Giving your audience a short, sweet campaign is a good way to raise awareness about the issue, but oversimplifying a potentially complex issue won’t accomplish anything. For the schools you’re building, for example, you’d want to attract people’s attention with an emotional campaign that’s backed by a succinct summary of the issues surrounding the schools’ circumstances.

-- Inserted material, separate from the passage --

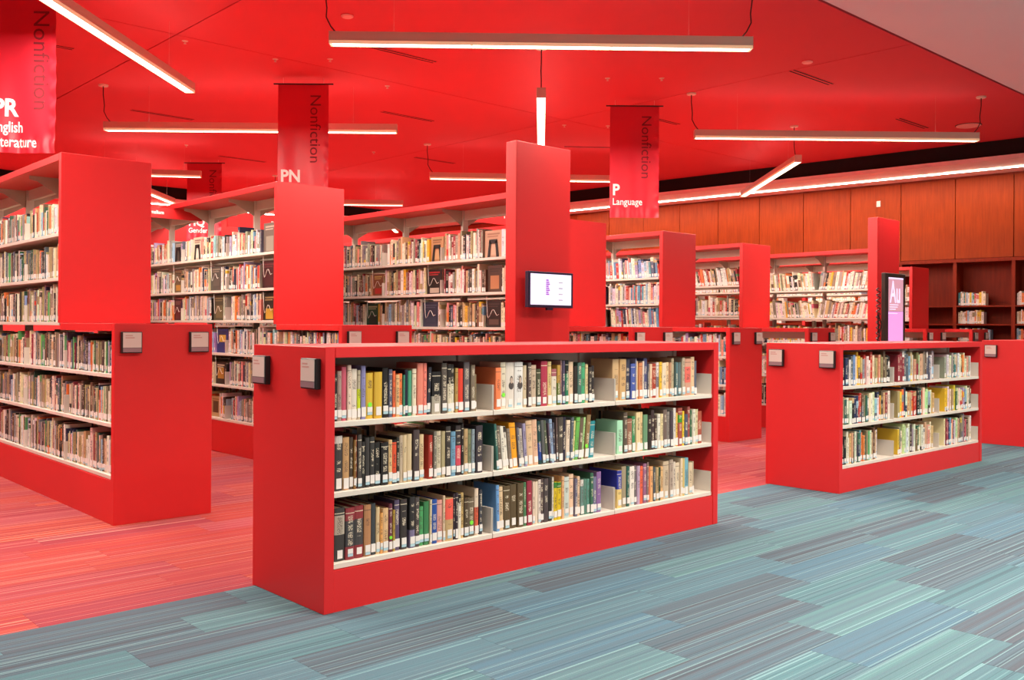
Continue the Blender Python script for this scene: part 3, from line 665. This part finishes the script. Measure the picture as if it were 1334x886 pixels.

3. Have a strong, clear call to action.

A common pitfall to awareness campaigns is that audiences are aware of a cause or mission but don’t know how to get involved. It’s easy for someone to tweet a hashtag to raise awareness. It takes much more effort to research how to really make a difference. The easiest way to address this is simple: don’t make your audience do the research! Tell them exactly how they can help you. If you just want people to be aware of your campaign, that’s fine. If you need people to donate, call or write their elected officials, collect canned food, volunteer, or get involved other ways, tell them exactly how to help. Remember, you’re counting on your audience’s passion to spread the word about your mission — make sure they know where to direct that passion to achieve the most good.

Internet campaigns are a powerful way to attract attention, raise money, and educate people about your nonprofit’s mission. Being careful to keep people involved in your campaign can help you avoid falling into “slacktivist” territory and, instead, use peoples’ passion to make a difference.